Friday, January 22, 2010

33: In which I break the blog title rule and a barista breaks a social rule.

I am mildly insulted that today my Starbucks barista assumed I wanted my latte nonfat. I'm not trying to be super sensitive, but this is the third time someone has made that assumption. Different people every time. Different stores every time. I clearly say what kind of latte I want, and then they call it out and add that I want it nonfat. I don't even like milk that much, let alone if it's watery skim milk. I just feel this is an assumption that should never be made, because I don't feel comfortable correcting their mistake. What would I say? "No, please, I want the extra calories; I'm clearly not dieting if I'm at your coffee shop." I mean, I could say that, but I wouldn't because then I'd really feel terrible about myself.

If I am going to spend more than $1 on a cup of coffee, I want to make it count. Did you think I was going for a healthy meal when I ordered a slice of coffeecake to compliment my chai? But alas, I am now committed to a watered-down coffee experience, because YOU have made me feel uncomfortable about wanting the real deal.

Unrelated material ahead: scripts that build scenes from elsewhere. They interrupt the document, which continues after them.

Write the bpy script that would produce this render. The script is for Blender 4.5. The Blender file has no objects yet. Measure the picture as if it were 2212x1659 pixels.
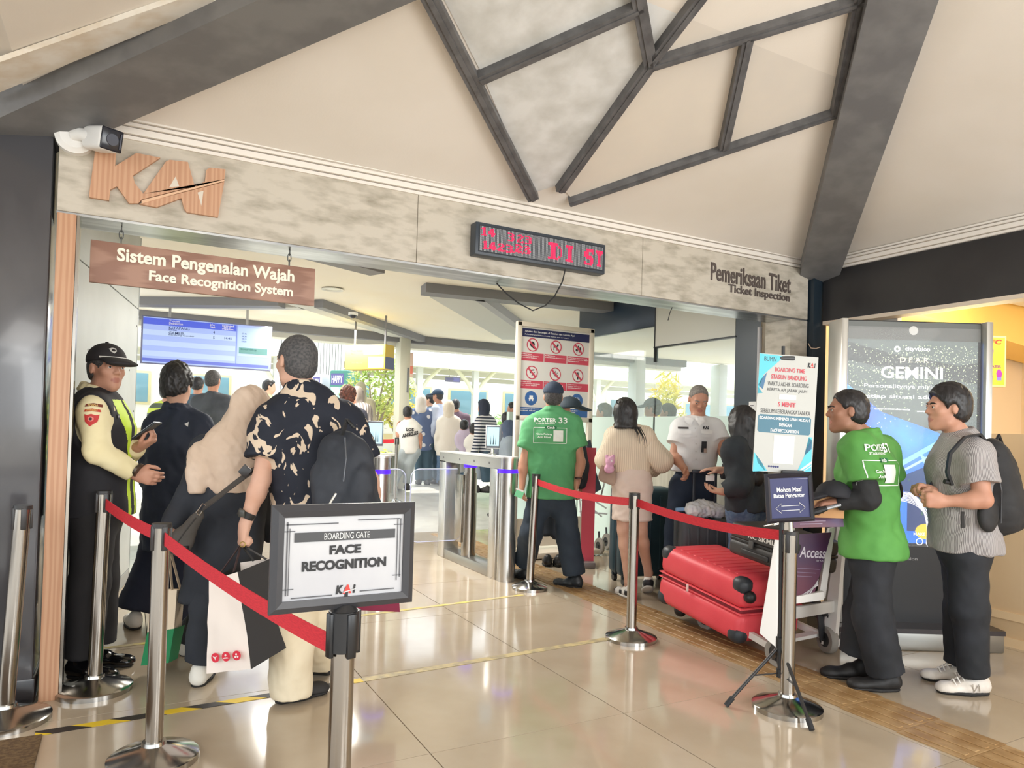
import bpy, bmesh, math, random
import numpy as np
from mathutils import Vector, Matrix
from mathutils.bvhtree import BVHTree

random.seed(7)
S = bpy.context.scene
COL = S.collection

# ---------------------------------------------------------------- camera
FPX, EYE = 1526.0, 1.33
YAW, PITCH, ROLL = math.radians(28.5), math.radians(1.0), 0.028
FW = Vector((math.sin(YAW) * math.cos(PITCH), math.cos(YAW) * math.cos(PITCH), math.sin(PITCH)))
_r0 = Vector((math.cos(YAW), -math.sin(YAW), 0)); _u0 = _r0.cross(FW)
RT = math.cos(ROLL) * _r0 + math.sin(ROLL) * _u0
UP = math.cos(ROLL) * _u0 - math.sin(ROLL) * _r0
cam_d = bpy.data.cameras.new('camera'); cam = bpy.data.objects.new('camera', cam_d); COL.objects.link(cam)
cam.matrix_world = Matrix(((RT.x, UP.x, -FW.x, 0), (RT.y, UP.y, -FW.y, 0), (RT.z, UP.z, -FW.z, EYE), (0, 0, 0, 1)))
cam_d.sensor_width = 36; cam_d.lens = 36 * FPX / 2212; cam_d.shift_y = (903 - 829.5) / 2212
cam_d.clip_start = 0.05; cam_d.clip_end = 300
S.camera = cam
# ---------------------------------------------------------------- world, sun, lamps, exposure
W = bpy.data.worlds.new('sky'); S.world = W; W.use_nodes = True
_bg = W.node_tree.nodes['Background']
_bg.inputs[0].default_value = (0.87, 0.945, 1.0, 1); _bg.inputs[1].default_value = 2.1
def lamp(name, kind, loc, aim, energy, color, size=1.0, size_y=None):
    d = bpy.data.lights.new(name, kind); d.energy = energy; d.color = color
    if kind == 'AREA':
        d.size = size
        if size_y: d.shape = 'RECTANGLE'; d.size_y = size_y
    if kind == 'SUN': d.angle = math.radians(2)
    o = bpy.data.objects.new(name, d); COL.objects.link(o); o.location = loc
    o.rotation_euler = (Vector(aim) - Vector(loc)).to_track_quat('-Z', 'Y').to_euler()
    return o
lamp('sun', 'SUN', (0, 30, 30), (-6, 21, 0), 4.5, (1, 0.95, 0.86))
for i, (x, y) in enumerate([(0.6, -1.6), (-2.6, 1.0), (4.2, -2.6), (1.0, -4.5)]):
    lamp('hall_lamp', 'AREA', (x, y, 2.66), (x + 0.25, y + 0.55, 0), 24, (1, 0.985, 0.96), 1.3)
lamp('shop_lamp', 'AREA', (7.2, 2.2, 2.75), (7.0, 2.6, 0), 80, (1, 0.91, 0.76), 1.2)
lamp('shop_cove', 'AREA', (6.4, 3.6, 1.9), (6.6, 3.2, 3.2), 30, (1, 0.86, 0.5), 0.8)
for x, y in ((1.6, -2.4), (4.0, -1.6)): lamp('ceiling_fill', 'AREA', (x, y, 1.7), (x * .6 + 1.0, 1.2, 3.5), 40, (0.97, 0.99, 1.0), 1.6)  # added fill lights that brighten the ceiling; the hall has no such fittings
for y in (6.2, 9.5): lamp('concourse_lamp', 'AREA', (2.2, y, 2.66), (2.2, y, 0), 90, (1, 0.97, 0.91), 1.2)
S.view_settings.view_transform = 'Standard'; S.view_settings.look = 'None'
S.view_settings.gamma = 1; S.view_settings.use_curve_mapping = False
S.view_settings.exposure = 0.46
S.cycles.max_bounces = 8; S.cycles.transparent_max_bounces = 12
try: S.cycles.use_denoising = True
except Exception: pass

# ---------------------------------------------------------------- calibrated reading of the photograph -> points in the place
def ray(x, y): return FW + RT * ((x - 1106) / FPX) - UP * ((y - 903) / FPX)
CAM = Vector((0, 0, EYE))
def at(x, y, w): return CAM + ray(x, y) * w                      # w metres deep
def flo(x, y, z=0.0):
    d = ray(x, y); return CAM + d * ((z - EYE) / d.z)
def onp(x, y, n, p):
    d = ray(x, y); n = Vector(n); return CAM + d * ((Vector(p) - CAM).dot(n) / d.dot(n))
def ony(x, y, Y): return onp(x, y, (0, 1, 0), (0, Y, 0))
def onx(x, y, X): return onp(x, y, (1, 0, 0), (X, 0, 0))

# ---------------------------------------------------------------- materials
def lin(c):
    r = []
    for v in c[:3]:
        v = v / 255.0
        r.append(v / 12.92 if v <= 0.04045 else ((v + 0.055) / 1.055) ** 2.4)
    return (*r, 1)
MATS = {}
def mat(name, c, rough=0.6, metal=0.0, c2=None, scale=8, stretch=(1, 1, 1), lo=0.4, hi=0.6, bump=0.0, bscale=60, emit=0, spec=0.5,
        trans=0.0, alpha=1.0, coat=0.0, detail=4, kind='noise', sheen=0.0, coords='Object'):
    if name in MATS: return MATS[name]
    m = bpy.data.materials.new(name); m.use_nodes = True; nt = m.node_tree; N = nt.nodes; L = nt.links
    b = N['Principled BSDF']; b.inputs['Base Color'].default_value = lin(c)
    b.inputs['Roughness'].default_value = rough; b.inputs['Metallic'].default_value = metal
    b.inputs['Specular IOR Level'].default_value = spec
    b.inputs['Transmission Weight'].default_value = trans; b.inputs['Alpha'].default_value = alpha
    b.inputs['Coat Weight'].default_value = coat; b.inputs['Coat Roughness'].default_value = 0.06
    b.inputs['Sheen Weight'].default_value = sheen
    if emit:
        b.inputs['Base Color'].default_value = (*[v * .2 for v in lin(c)[:3]], 1)
        b.inputs['Emission Color'].default_value = lin(c); b.inputs['Emission Strength'].default_value = emit
    if c2 or bump:
        tc = N.new('ShaderNodeTexCoord'); mp = N.new('ShaderNodeMapping'); mp.inputs['Scale'].default_value = stretch
        L.new(tc.outputs[coords], mp.inputs['Vector'])
    if c2:
        if kind == 'noise':
            t = N.new('ShaderNodeTexNoise'); t.inputs['Scale'].default_value = scale; t.inputs['Detail'].default_value = detail; out = t.outputs['Fac']
        elif kind == 'wave':
            t = N.new('ShaderNodeTexWave'); t.inputs['Scale'].default_value = scale; t.inputs['Distortion'].default_value = 0; out = t.outputs['Fac']
        elif kind == 'grain':
            t = N.new('ShaderNodeTexWave'); t.inputs['Scale'].default_value = scale; t.inputs['Distortion'].default_value = 6
            t.inputs['Detail'].default_value = 3; t.inputs['Detail Scale'].default_value = 1.5; out = t.outputs['Fac']
        else:
            t = N.new('ShaderNodeTexVoronoi'); t.inputs['Scale'].default_value = scale; out = t.outputs['Distance']
        L.new(mp.outputs[0], t.inputs['Vector'])
        cr = N.new('ShaderNodeValToRGB'); e = cr.color_ramp.elements
        e[0].position = lo; e[0].color = lin(c); e[1].position = hi; e[1].color = lin(c2)
        L.new(out, cr.inputs[0]); L.new(cr.outputs[0], b.inputs['Emission Color' if emit else 'Base Color'])
    if bump:
        t2 = N.new('ShaderNodeTexNoise'); t2.inputs['Scale'].default_value = bscale; t2.inputs['Detail'].default_value = 3
        L.new(mp.outputs[0], t2.inputs['Vector'])
        bp = N.new('ShaderNodeBump'); bp.inputs['Strength'].default_value = bump; bp.inputs['Distance'].default_value = 0.01
        L.new(t2.outputs['Fac'], bp.inputs['Height']); L.new(bp.outputs[0], b.inputs['Normal'])
    MATS[name] = m; return m
def P(c, rough=0.6, metal=0.0, **k):
    return mat('m_%d_%d_%d_%g_%g%s' % (*c, rough, metal, ''.join(sorted('%s%s' % i for i in k.items()))), c, rough, metal, **k)
WHITE = P((244, 243, 240), 0.5); BLACK = P((24, 24, 26), 0.5); STEEL = P((164, 157, 148), 0.2, 1.0); DSTEEL = P((120, 120, 122), 0.3, 1.0)
def stripes(name, c, c2, scale, rough=.8):                                   # fine vertical cloth stripes that follow the side the cloth faces
    m = mat(name, c, rough, c2=c2, scale=scale, kind='wave', lo=.35, hi=.65); nt = m.node_tree; N = nt.nodes; L = nt.links; w = N['Wave Texture']; tc = N['Texture Coordinate']
    g = N.new('ShaderNodeNewGeometry'); d = []
    for src, v in ((tc.outputs['Object'], RT), (tc.outputs['Object'], FW), (g.outputs['Normal'], RT)):
        q = N.new('ShaderNodeVectorMath'); q.operation = 'DOT_PRODUCT'; q.inputs[1].default_value = (v[0], v[1], 0); L.new(src, q.inputs[0]); d.append(q.outputs['Value'])
    a = N.new('ShaderNodeMath'); a.operation = 'ABSOLUTE'; L.new(d[2], a.inputs[0]); k = N.new('ShaderNodeMath'); k.operation = 'GREATER_THAN'; k.inputs[1].default_value = .72; L.new(a.outputs[0], k.inputs[0])
    x = N.new('ShaderNodeMix'); L.new(k.outputs[0], x.inputs[0]); L.new(d[0], x.inputs[2]); L.new(d[1], x.inputs[3]); cb = N.new('ShaderNodeCombineXYZ'); L.new(x.outputs[0], cb.inputs[0]); L.new(cb.outputs[0], w.inputs['Vector']); return m
RUBBER = P((38, 38, 40), 0.7); GREYP = P((120, 120, 122), 0.5)

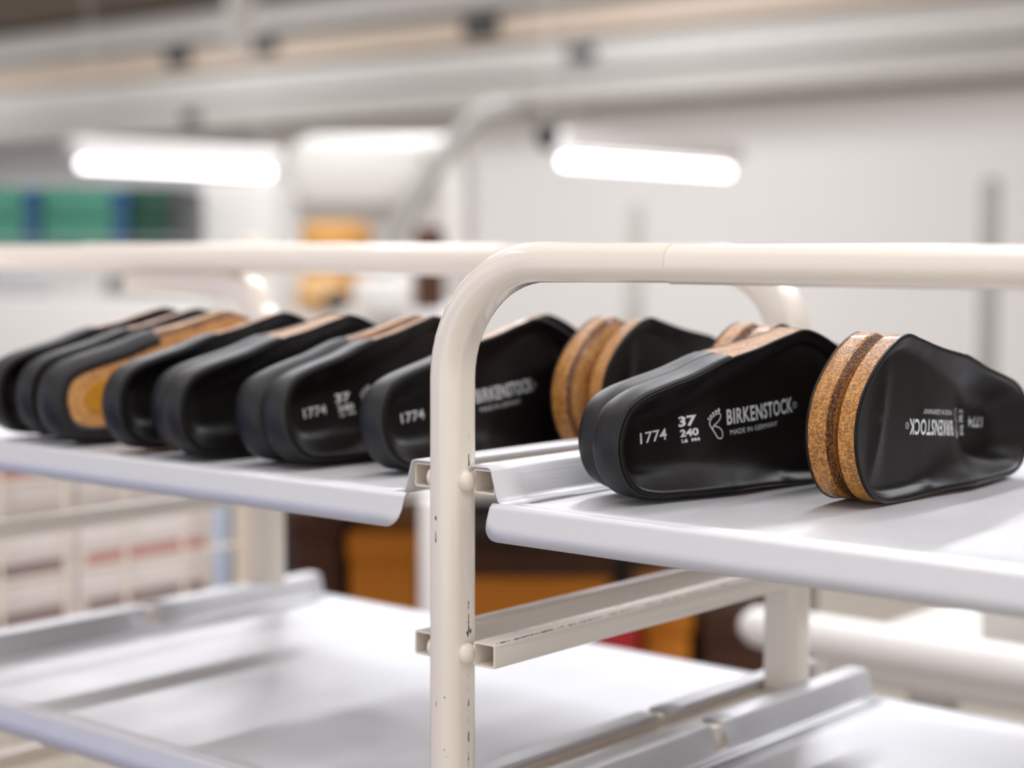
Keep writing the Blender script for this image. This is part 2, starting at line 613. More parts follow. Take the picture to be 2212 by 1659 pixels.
tL, tR = -PITCH + 0.0150, -0.0150
rL, rR = 0.0150, PITCH - 0.0150
tag(make_tray(tL, tR, ZA + 0.0016), 'upper left metal tray carrying the long row of footbeds', 'tray')
tag(make_tray(rL, rR, ZA + 0.0016), 'upper right metal tray carrying the printed footbed and two cork-ended footbeds', 'tray')
tag(make_tray(tL, tR, ZC + 0.0016), 'empty lower left metal tray with a bluish front edge', 'tray')
tag(make_tray(rL, rR, ZC + 0.0016), 'empty lower right metal tray cut by the bottom edge of the photo', 'tray')

# ------------------------------------------------------------------ footbeds
OUT = [[0.0, 0.0], [3.0, 15.0], [12.0, 26.0], [27.0, 31.6], [50.0, 34.6], [80.0, 37.2], [105.0, 39.4], [130.0, 42.0], [155.0, 45.4], [180.0, 48.6], [205.0, 49.4], [225.0, 42.8], [238.0, 28.3], [243.0, 10.2], [239.0, -9.2], [226.0, -26.9], [205.0, -43.9], [180.0, -55.6], [160.0, -54.0], [130.0, -49.2], [100.0, -45.8], [70.0, -38.8], [45.0, -34.8], [25.0, -31.0], [11.0, -25.0], [3.0, -14.0]]
OUT = [(a / 1000, b / 1000) for a, b in OUT]


def catmull(P, n):
    o = []
    N = len(P)
    for i in range(N):
        a, b, c, d = P[i - 1], P[i], P[(i + 1) % N], P[(i + 2) % N]
        for k in range(n):
            t = k / n
            o.append(tuple(0.5 * (2 * b[j] + (-a[j] + c[j]) * t + (2 * a[j] - 5 * b[j] + 4 * c[j] - d[j]) * t * t + (-a[j] + 3 * b[j] - 3 * c[j] + d[j]) * t ** 3) for j in (0, 1)))
    return o


def interp(x, xs, ys):
    if x <= xs[0]:
        return ys[0]
    for i in range(len(xs) - 1):
        if x <= xs[i + 1]:
            f = (x - xs[i]) / (xs[i + 1] - xs[i])
            return ys[i] + (ys[i + 1] - ys[i]) * f
    return ys[-1]


def rimh(u, v):
    t = u / 0.243
    b = interp(t, [0, .1, .25, .45, .6, .75, 1], [.030, .030, .029, .026, .021, .019, .018]) - 0.0022
    if v > 0:
        b += interp(t, [0, .2, .4, .6, .8, 1], [0, .001, .006, .003, 0, 0]) * min(1, v / 0.02)
    return b


def floorh(u, v):
    h = interp(u, [0, .03, .055, .070, .085, .096, .108, .15, .175, .195, .215, .243], [.0110, .0072, .0066, .0074, .0112, .0142, .0150, .0145, .0125, .0105, .0100, .0105])
    h += 0.0075 * math.exp(-((u - .100) / .034) ** 2) * max(0, min(1, (v + 0.002) / 0.034)) ** 1.3      # arch
    h += 0.0022 * math.exp(-((u - .130) / .018) ** 2 - ((v + 0.004) / .016) ** 2)                         # metatarsal pad
    h += 0.0028 * math.exp(-((u - .203 - 0.25 * v) / .0055) ** 2) * math.exp(-(v / .034) ** 4)            # toe bar
    return h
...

The psychological aspect of this situation fascinates me.

Monday, January 18, 2010

Treinta y dos

I wrote in July that I'm not a "crier". And I wasn't lying; up to that point in my life, that was a true statement. It makes me laugh now, because sometime within the last six months that changed. And that's okay. It's just an odd thing to have to get used to. Somehow though, I feel more human, more real, as a result of this change.

Something that constantly amazes me is how much music can affect you. Some of the most beautiful music I've ever heard both heals my heart and solicits tears. In the past, I spent a lot of time avoiding beautiful music because of the emotional component. I'm starting to appreciate it more. Although it requires more of my emotional energy, there is so much more substance and depth, it's worth it.

In the past few days I've played my piano more than in the past few years. Or maybe ever. I hope this isn't a short-term kick. I really want this to continue. If I can't have silence in a physical manner, at the very least it quiets my mind.